** BEGIN **

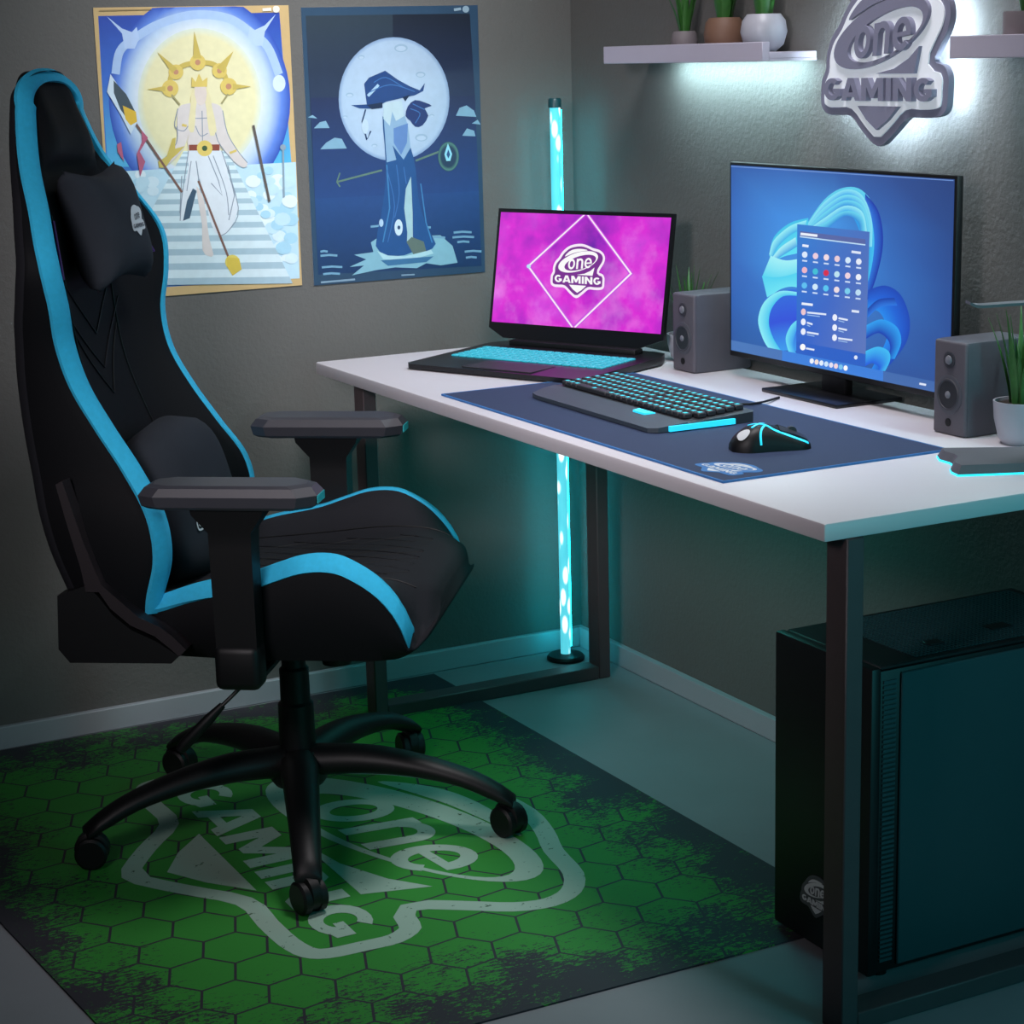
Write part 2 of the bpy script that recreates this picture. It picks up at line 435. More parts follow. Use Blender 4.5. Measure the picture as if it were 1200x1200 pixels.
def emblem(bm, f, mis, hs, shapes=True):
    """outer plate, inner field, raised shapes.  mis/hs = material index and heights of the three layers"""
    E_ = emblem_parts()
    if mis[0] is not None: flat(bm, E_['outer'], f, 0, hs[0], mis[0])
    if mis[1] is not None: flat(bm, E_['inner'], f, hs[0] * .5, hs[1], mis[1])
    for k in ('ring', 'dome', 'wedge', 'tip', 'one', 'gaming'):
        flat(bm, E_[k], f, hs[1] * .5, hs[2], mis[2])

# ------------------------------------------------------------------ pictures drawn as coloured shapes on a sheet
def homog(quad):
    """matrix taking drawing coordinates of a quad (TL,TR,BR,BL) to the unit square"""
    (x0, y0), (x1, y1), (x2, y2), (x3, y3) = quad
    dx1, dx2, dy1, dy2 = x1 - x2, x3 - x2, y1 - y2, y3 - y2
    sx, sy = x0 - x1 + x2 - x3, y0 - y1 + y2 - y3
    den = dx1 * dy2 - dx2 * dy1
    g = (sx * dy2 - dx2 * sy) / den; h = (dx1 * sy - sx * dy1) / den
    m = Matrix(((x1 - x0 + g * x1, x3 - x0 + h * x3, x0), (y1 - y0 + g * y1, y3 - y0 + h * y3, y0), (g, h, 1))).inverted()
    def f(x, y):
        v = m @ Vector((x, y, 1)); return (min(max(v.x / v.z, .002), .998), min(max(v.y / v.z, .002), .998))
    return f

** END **

Leave the images out, please, and restate each line word for word.

_Reply_.
Write part 2 of the bpy script that recreates this picture. It picks up at line 435. More parts follow. Use Blender 4.5. Measure the picture as if it were 1200x1200 pixels.
def emblem(bm, f, mis, hs, shapes=True):
    """outer plate, inner field, raised shapes.  mis/hs = material index and heights of the three layers"""
    E_ = emblem_parts()
    if mis[0] is not None: flat(bm, E_['outer'], f, 0, hs[0], mis[0])
    if mis[1] is not None: flat(bm, E_['inner'], f, hs[0] * .5, hs[1], mis[1])
    for k in ('ring', 'dome', 'wedge', 'tip', 'one', 'gaming'):
        flat(bm, E_[k], f, hs[1] * .5, hs[2], mis[2])

# ------------------------------------------------------------------ pictures drawn as coloured shapes on a sheet
def homog(quad):
    """matrix taking drawing coordinates of a quad (TL,TR,BR,BL) to the unit square"""
    (x0, y0), (x1, y1), (x2, y2), (x3, y3) = quad
    dx1, dx2, dy1, dy2 = x1 - x2, x3 - x2, y1 - y2, y3 - y2
    sx, sy = x0 - x1 + x2 - x3, y0 - y1 + y2 - y3
    den = dx1 * dy2 - dx2 * dy1
    g = (sx * dy2 - dx2 * sy) / den; h = (dx1 * sy - sx * dy1) / den
    m = Matrix(((x1 - x0 + g * x1, x3 - x0 + h * x3, x0), (y1 - y0 + g * y1, y3 - y0 + h * y3, y0), (g, h, 1))).inverted()
    def f(x, y):
        v = m @ Vector((x, y, 1)); return (min(max(v.x / v.z, .002), .998), min(max(v.y / v.z, .002), .998))
    return f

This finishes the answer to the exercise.